Ultron will return.
James Spader is set to reprise his role of the villainous artificial intelligence from 2015’s “Avengers: Age of Ultron” for Marvel Studios‘ upcoming Vision series with Paul Bettany.
Terry Matalas (“Star Trek: Picard”) will serve as executive producer and showrunner of the untitled series, which is scheduled to debut in 2026. Although Vision technically died in 2018’s “Avengers: Infinity War,” he was resurrected twice in the 2021’s series “WandaVision,” first as a spectral creation made (and then unmade) by magic, and again as a ghost white robot without any memories from his past.
It’ll prove troublesome for Vision when Ultron returns, since the characters have a longstanding history. Ultron created Vision’s original synthetic body as the permanent home for his AI, but the Avengers intercepted it and instead placed Tony Stark’s AI assistant J.A.R.V.I.S. inside, creating Vision. At the end of “Age of Ultron,” Vision confronts and, seemingly, destroys the final robot that contains Ultron’s consciousness, but the actual moment happens off-screen. The news of Spader’s return confirms that at least some version of Ultron survived.

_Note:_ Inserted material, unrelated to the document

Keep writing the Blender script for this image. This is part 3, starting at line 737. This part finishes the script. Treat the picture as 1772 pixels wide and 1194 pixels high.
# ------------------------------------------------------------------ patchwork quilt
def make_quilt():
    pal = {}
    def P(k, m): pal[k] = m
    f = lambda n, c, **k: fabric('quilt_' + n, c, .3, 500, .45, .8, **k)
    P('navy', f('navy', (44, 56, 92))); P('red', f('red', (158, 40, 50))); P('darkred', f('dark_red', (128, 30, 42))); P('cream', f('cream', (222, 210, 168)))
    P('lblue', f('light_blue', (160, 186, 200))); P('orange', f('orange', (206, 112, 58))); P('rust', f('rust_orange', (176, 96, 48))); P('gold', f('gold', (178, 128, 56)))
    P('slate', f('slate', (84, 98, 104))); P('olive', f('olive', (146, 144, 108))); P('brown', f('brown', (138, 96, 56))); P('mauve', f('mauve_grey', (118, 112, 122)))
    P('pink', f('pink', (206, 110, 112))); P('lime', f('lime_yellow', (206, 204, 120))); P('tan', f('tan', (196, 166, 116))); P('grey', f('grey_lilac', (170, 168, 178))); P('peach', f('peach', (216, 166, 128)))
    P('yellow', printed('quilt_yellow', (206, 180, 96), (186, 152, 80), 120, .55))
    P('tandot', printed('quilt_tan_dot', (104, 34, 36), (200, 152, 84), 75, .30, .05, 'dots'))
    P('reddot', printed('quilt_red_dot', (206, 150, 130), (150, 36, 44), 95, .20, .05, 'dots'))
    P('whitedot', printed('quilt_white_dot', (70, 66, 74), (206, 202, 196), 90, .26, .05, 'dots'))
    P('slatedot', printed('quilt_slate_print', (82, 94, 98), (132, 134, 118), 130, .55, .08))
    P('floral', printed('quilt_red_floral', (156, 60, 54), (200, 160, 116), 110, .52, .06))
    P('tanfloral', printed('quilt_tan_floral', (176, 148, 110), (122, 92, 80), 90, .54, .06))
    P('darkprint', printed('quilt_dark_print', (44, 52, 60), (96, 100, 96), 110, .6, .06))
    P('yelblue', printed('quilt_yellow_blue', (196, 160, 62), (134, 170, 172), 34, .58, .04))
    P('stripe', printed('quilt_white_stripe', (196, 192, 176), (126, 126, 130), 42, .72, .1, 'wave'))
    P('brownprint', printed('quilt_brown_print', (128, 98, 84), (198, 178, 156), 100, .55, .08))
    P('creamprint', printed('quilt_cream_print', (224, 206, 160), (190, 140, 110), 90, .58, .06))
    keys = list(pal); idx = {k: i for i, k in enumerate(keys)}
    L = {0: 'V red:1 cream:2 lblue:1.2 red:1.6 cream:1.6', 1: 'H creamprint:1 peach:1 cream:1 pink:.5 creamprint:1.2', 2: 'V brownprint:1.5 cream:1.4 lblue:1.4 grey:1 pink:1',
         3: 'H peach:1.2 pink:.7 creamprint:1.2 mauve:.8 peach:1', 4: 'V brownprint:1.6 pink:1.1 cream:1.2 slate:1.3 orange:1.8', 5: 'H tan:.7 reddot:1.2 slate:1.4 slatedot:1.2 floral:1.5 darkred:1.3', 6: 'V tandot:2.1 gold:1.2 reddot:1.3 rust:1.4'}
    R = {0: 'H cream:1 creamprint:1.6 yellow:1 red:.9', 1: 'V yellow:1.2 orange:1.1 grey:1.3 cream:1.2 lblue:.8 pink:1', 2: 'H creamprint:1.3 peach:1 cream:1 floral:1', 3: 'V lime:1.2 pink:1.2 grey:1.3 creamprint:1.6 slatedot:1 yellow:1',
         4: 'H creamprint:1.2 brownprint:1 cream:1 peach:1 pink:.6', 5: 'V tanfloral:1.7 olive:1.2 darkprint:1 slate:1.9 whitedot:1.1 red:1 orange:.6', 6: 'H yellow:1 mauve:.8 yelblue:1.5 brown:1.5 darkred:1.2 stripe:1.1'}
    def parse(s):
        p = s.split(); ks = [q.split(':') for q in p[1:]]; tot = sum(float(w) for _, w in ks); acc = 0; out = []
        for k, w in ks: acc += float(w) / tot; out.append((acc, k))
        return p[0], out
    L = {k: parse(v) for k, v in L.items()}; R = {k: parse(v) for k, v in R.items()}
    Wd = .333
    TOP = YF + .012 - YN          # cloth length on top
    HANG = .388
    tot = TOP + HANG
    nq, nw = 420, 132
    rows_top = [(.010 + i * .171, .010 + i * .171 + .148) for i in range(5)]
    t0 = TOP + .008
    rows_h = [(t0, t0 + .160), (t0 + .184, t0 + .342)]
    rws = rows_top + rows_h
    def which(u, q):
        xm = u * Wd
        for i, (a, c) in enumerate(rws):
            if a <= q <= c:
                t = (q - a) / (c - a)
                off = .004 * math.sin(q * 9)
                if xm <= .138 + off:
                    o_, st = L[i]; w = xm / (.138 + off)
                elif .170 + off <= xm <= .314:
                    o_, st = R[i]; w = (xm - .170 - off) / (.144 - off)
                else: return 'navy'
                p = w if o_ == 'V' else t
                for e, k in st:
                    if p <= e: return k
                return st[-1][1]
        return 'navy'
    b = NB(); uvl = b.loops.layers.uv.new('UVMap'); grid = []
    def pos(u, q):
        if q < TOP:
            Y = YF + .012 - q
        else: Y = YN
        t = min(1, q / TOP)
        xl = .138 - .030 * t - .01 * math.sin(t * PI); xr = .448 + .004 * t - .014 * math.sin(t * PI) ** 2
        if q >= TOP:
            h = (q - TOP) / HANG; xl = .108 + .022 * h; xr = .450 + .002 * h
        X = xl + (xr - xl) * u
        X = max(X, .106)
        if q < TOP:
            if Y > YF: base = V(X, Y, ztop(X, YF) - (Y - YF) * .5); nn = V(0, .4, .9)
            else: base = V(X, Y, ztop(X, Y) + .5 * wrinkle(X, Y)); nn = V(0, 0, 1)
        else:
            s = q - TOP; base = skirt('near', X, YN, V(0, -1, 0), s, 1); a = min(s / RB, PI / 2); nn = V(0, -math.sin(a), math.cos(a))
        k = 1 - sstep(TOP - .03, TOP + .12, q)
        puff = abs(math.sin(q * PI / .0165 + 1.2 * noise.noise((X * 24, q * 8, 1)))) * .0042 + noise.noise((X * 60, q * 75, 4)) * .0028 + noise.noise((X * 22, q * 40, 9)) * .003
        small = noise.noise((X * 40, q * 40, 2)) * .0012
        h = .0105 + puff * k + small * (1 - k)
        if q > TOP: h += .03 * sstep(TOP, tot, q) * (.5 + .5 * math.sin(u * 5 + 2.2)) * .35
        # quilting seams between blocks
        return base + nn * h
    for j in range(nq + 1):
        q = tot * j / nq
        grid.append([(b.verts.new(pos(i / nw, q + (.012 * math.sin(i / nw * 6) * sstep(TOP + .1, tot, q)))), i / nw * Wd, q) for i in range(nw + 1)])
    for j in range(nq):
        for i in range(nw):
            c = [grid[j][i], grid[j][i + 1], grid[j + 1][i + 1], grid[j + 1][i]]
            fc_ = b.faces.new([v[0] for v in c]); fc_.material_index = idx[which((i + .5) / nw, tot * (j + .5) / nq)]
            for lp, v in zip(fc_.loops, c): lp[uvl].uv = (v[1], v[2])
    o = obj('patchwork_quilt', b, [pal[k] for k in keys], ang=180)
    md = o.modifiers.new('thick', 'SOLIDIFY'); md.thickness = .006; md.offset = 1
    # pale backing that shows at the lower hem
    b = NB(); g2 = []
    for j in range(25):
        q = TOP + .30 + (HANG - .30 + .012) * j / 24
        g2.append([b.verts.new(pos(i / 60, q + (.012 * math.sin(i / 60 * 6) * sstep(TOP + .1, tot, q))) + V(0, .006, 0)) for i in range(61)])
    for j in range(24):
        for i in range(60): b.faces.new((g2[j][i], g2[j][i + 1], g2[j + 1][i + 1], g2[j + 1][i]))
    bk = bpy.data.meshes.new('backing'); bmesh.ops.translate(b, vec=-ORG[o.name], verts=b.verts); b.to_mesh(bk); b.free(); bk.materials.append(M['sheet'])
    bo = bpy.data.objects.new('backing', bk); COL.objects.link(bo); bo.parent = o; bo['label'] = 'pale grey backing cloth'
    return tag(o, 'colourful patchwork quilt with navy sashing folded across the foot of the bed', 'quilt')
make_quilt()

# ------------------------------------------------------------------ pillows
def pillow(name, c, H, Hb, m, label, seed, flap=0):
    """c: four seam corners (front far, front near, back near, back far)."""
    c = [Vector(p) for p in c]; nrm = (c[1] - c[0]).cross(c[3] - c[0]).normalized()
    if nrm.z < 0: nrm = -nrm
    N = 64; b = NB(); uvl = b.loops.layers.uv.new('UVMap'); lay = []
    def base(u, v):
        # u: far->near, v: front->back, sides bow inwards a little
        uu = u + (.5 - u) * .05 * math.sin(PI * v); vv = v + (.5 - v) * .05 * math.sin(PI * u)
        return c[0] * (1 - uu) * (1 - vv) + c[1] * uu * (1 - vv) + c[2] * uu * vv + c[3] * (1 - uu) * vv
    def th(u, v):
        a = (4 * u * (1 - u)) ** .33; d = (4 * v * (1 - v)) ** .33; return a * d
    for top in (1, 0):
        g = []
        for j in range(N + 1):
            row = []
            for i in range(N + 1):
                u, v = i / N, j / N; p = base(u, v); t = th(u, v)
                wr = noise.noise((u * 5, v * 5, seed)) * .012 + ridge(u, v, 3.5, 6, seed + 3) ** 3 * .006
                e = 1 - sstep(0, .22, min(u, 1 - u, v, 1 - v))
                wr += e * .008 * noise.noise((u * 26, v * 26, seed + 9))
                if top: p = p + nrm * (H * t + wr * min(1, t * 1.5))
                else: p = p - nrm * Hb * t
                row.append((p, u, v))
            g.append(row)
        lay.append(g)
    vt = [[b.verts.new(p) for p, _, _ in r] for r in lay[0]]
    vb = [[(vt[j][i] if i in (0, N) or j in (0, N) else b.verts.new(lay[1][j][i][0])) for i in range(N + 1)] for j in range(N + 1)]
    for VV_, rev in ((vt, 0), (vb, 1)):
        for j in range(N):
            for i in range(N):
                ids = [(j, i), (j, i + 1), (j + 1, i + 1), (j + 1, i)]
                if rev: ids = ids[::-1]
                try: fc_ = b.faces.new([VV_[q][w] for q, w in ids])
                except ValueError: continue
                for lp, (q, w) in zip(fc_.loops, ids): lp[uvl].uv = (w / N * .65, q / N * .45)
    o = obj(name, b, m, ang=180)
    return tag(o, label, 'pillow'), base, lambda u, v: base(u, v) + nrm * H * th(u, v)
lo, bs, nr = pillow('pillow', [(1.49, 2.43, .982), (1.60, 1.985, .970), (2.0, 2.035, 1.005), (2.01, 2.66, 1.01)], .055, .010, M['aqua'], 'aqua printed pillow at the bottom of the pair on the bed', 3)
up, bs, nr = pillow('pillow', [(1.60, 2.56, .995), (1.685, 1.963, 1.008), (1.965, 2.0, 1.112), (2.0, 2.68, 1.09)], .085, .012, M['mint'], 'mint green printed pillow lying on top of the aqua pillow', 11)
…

How Ultron will return for the series is unclear. For “Age of Ultron,” Spader performed the role via performance capture, but that process remains an expensive proposition for a TV series. Variety reported that the same approach for transforming Tatiana Maslany into the titular “She-Hulk: Attorney at Law” cost Marvel roughly $25 million per episode.
The Vision series, which is looking to start production in England in 2025, is Marvel’s first new live-action show in nearly two years. Brad Winderbaum, Marvel’s head of streaming, television and animation, told Variety in May that the company started shifting to a more “traditional approach” to producing TV after the initial launch of its streaming content, which the studio made under a features model.
This will be Spader’s fifth TV series as a star, following “The Blacklist,” “The Office,” “Boston Legal” and “The Practice.” His film career spans from “Less Than Zero” and “Sex, Lies, and Videotape” to “Stargate,” “Secretary” and “Lincoln.”